Turn, Turn, Turn

"Turn, Turn, Turn." Folks of a certain generation will recognize those words as the title of a song by the Byrds that came out in the '60's and used the words from today's first reading at Mass, Ecclesiastes 3: 1-11.

It's actually a pretty grim view of life. Time is depicted as a series of cycles--ups and downs, good times and bad. Because God, as the reading says, "put the timeless into their hearts," people ask questions like, "Why?" "To what end or purpose are all these cycles?" "Is that all there is?" "Why do I feel that there should be more?"

Why? Because God created each of us with the "timeless" in our hearts. There is more. We're made in God's image and likeness. There is something immortal about us. We're made by Love and for Love.

Jesus redeems time from its meaninglessness. Who is Jesus? That's the question in today's Gospel (Luke 9: 18-22). Peter gets the answer right, telling Jesus He is "the Christ of God," the Messiah, the Anointed One, the Savior. Immediately, Jesus rebukes him. Why? Because of all the misconceptions surrounding "the Christ." Jesus teaches that "the Son of Man must suffer greatly and be rejected ..., and be killed and on the third day be raised." He is not a political redeemer who will help Israel shake off the Roman rule. That would simply lead to one more cycle of war and victory and peace for a while, or war and defeat and further suffering. No, Jesus is not a political redeemer or messiah. He is the Redeemer of time itself. The Redeemer of death.

This is what He did on the Cross. His victory over time and death on the Cross continues in the Eucharist.

Now, in every celebration of the Eucharist, the timeless act of the Redemption breaks into time. The moment of His death on the cross and His resurrection from the grave is made present in every Mass. This is the true focus of the Mass. It is the Holy Sacrifice in which Jesus' perfect offering of Himself is made present again in time.

Blessed Louis Guanella, the founder of the Daughters of St. Mary of Providence and the Servants of Charity wrote a little book called "The Angel of the Sanctuary." In it we find these words: "In the Holy Mass, the Christian spiritually sets his heart for Mount Calvary, where he witnesses the agony and death of Jesus Christ, and finally his glorious resurrection."

At every Mass we are present at that moment because it is a timeless or eternal event that breaks into time.

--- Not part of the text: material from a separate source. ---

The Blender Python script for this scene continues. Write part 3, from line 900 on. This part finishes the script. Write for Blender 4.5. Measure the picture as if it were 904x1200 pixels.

At every Mass we are able to unite ourselves to Jesus' perfect offering. We offer ourselves with Him to the Father in a perfect act of love.

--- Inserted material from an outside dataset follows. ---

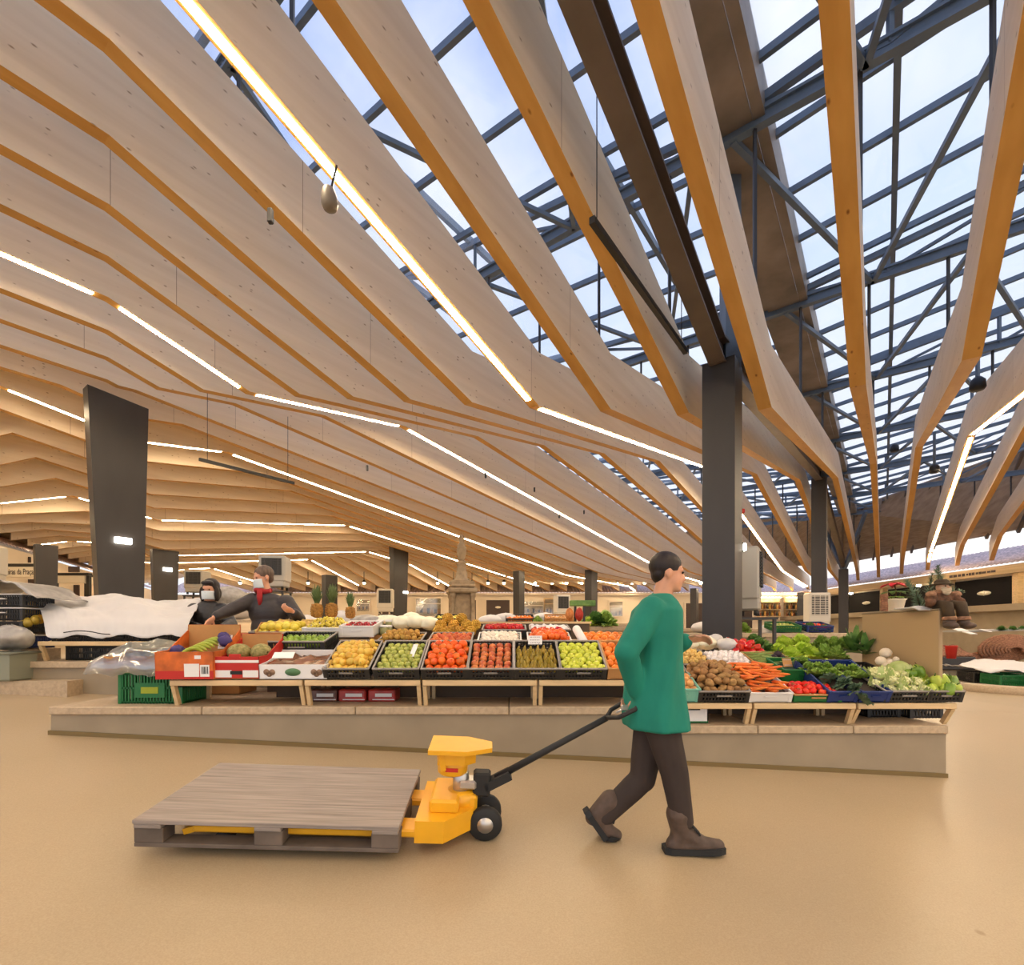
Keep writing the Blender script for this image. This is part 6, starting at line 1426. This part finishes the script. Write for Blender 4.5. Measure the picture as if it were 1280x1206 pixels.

In his Apostolic Exhortation "Sacramentum Caritatis," Pope Benedict wrote that the Eucharist is a mystery to be believed, celebrated, and lived. We believe that in every Eucharist the eternal event of the Redeemer's death and resurrection is made present. We celebrate that event accordingly, with loving reverence. And we live it. We participate most fully in the Eucharist when we make an offering of ourselves with Jesus. Then, having communed with the Body and Blood of Christ, we leave the celebration to live the offering we have made.

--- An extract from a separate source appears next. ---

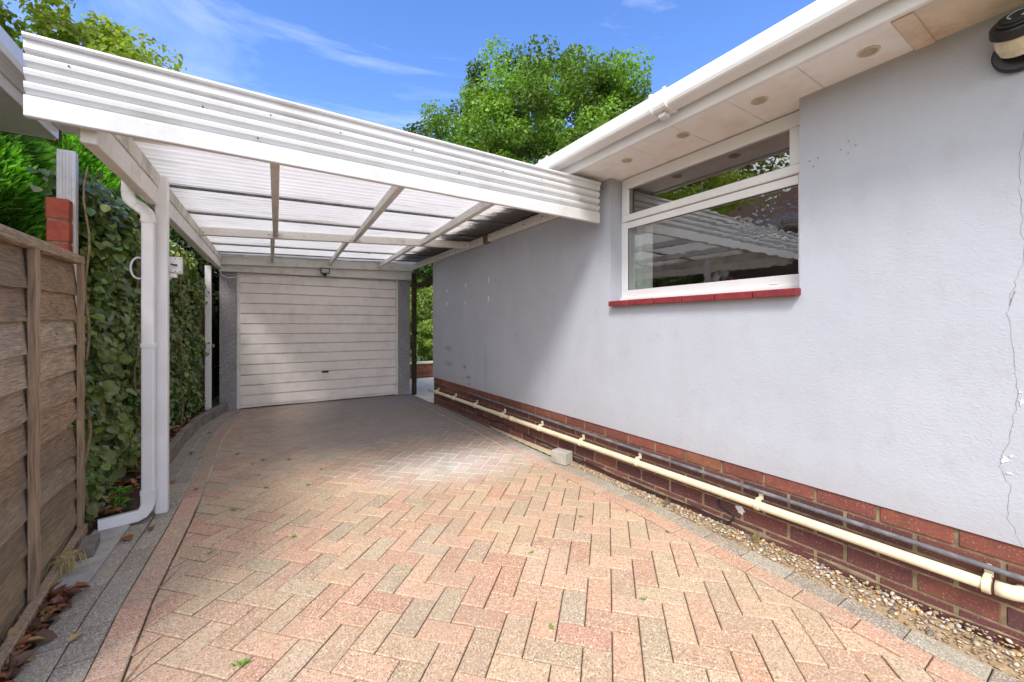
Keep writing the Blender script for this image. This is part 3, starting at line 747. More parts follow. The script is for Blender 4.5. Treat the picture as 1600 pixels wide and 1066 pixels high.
# ================================================================== GARAGE
gar = empty('garage', (.86, 6.62, 0), 'flat-roofed garage with a closed white up-and-over door at the end of the drive', 'garage')
GY = 6.62
m = MB(); m.box(-.432, -.243, GY-.02, GY+.10, 0, 2.0); m.box(1.955, 2.145, GY-.02, GY+.10, 0, 2.0)
m.box(-.430, -.33, GY+.1, 12, 0, 2.0); m.box(2.04, 2.143, GY+.1, 12, 0, 2.0); m.box(-.33, 2.04, 11.9, 12, 0, 2.0); m.box(-.243, 1.955, GY+.02, GY+.1, 1.95, 2.0)
m.build('wall', 'pebbledash', gar)
m = MB(); m.box(-.5, 2.2, GY+.0, 12.1, 2.005, 2.06); m.build('roof', 'roof_felt', gar)
m = MB(); m.hexa([(-.44, GY-.06, 1.858), (2.16, GY-.06, 1.893), (2.16, GY-.021, 1.893), (-.44, GY-.021, 1.858), (-.44, GY-.06, 1.985), (2.16, GY-.06, 2.035), (2.16, GY-.021, 2.035), (-.44, GY-.021, 1.985)]); m.build('fascia_board', 'white_timber', gar, bevel=.004)
# door with pressed horizontal ribs
m = MB(); prof = []; nP = 13; z0, z1 = .012, 1.90; ph = (z1-z0-.06)/nP
prof = [(0, z0)]
prof += [(0, z0+.03)]
for i in range(nP):
    a = z0+.03+i*ph
    prof += [(-.010, a+.004), (-.012, a+.010), (-.012, a+ph-.010), (.014, a+ph-.007), (.014, a+ph-.002)]
prof += [(0, z1-.03), (0, z1)]
xa, xb = -.20, 1.912
rows = [[(x, GY+.012+p[0]+.0015*math.sin(x*5+i), p[1]+.002*math.sin(x*7+i*1.3)) for i, p in enumerate(prof)] for x in np.linspace(xa, xb, 24)]
m.grid(rows)
door = m.build('door', 'garage_paint', gar)
for (a_, b_) in ((-.243, -.2), (1.912, 1.955)): m = MB(); m.box(a_, b_, GY-.004, GY+.06, .005, 1.93); m.build('door_frame', 'white_timber', gar, bevel=.003)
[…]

We renew that offering often, beginning each day with a Morning Offering. We strive to recall that offering throughout the day as we offer our prayers, works, joys, and sufferings, every thought, word, and deed, every breath and heart beat. And at the end of the day we make a review of the offering that we have made.

In this way, time is redeemed. It is no longer an ongoing and meaningless cycle that ends in death. Every moment of the day, joined to Jesus' perfect offering on Calvary and in every Mass, becomes significant, eternally significant.